The basic call to the ``Reader`` is:

.. code-block:: python

    from aqua import Reader
    reader = Reader(model='IFS-NEMO', exp='historical-1990', source='lra-r100-monthly')
    data = reader.retrieve()

This will return a ``Reader`` object that can be used to access the data.
The ``retrieve()`` method will return an ``xarray.Dataset`` to be used for further processing.

.. note::
    The basic call enables fixer, area and time average functionalities, but no regridding or streaming.
    To have a complete overview of the available options, please check the :doc:`api_reference`.

If some information about the data is needed, it is possible to use the ``info()`` method of the ``Reader`` class.

.. warning::
    Every ``Reader`` instance carries information about the grids and fixes of the retrieved data.
    If you're retrieving data from many sources, please instantiate a new ``Reader`` for each source.


Since version v0.10, multiple catalogs are supported. AQUA is designed to browse all the sources to match the triplet requested
by the users, but things can be speed up if we target a specific catalog. This can be done by passing the ``catalog`` kwargs. 

.. code-block:: python

    from aqua import Reader
    reader = Reader(model='IFS-NEMO', exp='historical-1990', source='lra-r100-monthly', catalog='climatedt-phase1')
    data = reader.retrieve()

Dask and Iterator access
^^^^^^^^^^^^^^^^^^^^^^^^

The standard usage of the ``Reader`` class will load metadata in memory and
make the data available for processing.
This is the standard behaviour of the ``Reader`` class, where ``xarray`` and ``dask``
capabilities are used to retrieve the data.
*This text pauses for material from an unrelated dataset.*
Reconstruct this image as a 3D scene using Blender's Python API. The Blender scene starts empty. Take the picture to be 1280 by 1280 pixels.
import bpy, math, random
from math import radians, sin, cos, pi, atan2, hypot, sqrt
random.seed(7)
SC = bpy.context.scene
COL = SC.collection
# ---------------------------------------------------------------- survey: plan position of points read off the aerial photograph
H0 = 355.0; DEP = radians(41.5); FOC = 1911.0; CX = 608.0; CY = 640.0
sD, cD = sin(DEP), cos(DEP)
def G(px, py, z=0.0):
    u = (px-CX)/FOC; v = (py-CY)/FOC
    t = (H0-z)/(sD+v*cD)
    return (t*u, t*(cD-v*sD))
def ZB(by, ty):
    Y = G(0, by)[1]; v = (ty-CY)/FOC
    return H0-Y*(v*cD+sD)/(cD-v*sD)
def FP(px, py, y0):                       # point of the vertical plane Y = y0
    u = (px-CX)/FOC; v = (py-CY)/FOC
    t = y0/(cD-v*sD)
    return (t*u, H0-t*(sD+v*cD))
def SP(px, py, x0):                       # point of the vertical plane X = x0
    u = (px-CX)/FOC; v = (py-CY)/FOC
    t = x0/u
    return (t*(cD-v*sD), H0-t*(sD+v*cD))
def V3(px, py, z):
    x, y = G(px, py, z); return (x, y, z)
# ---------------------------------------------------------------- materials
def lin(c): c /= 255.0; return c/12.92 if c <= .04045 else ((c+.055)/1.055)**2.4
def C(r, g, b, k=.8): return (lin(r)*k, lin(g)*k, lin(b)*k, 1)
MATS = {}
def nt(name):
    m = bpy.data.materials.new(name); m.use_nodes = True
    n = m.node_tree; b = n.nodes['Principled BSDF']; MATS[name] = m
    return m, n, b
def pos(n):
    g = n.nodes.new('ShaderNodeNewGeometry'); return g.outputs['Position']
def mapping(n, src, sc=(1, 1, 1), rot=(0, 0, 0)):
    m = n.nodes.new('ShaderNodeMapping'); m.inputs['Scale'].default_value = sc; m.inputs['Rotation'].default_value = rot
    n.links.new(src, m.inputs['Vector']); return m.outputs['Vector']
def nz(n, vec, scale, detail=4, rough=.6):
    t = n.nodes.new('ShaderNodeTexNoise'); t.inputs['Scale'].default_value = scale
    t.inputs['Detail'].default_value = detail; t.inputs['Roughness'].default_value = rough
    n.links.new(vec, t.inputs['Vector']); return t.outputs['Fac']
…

This allows to fully process also large datasets using dask lazy and parallel processing capabilities.
However, for specific testing or development needs,
the ``Reader`` class is also able to allow a streaming of data, 
where the data are loaded in chunks and processed step by step.
Please check the :ref:`iterators` section for more details.

.. note::
    Dask access to data is available also for FDB data.
    Since a specific intake driver has been developed, if you're adding new FDB sources to the catalog,
    we suggest to read the :ref:`FDB_dask` section.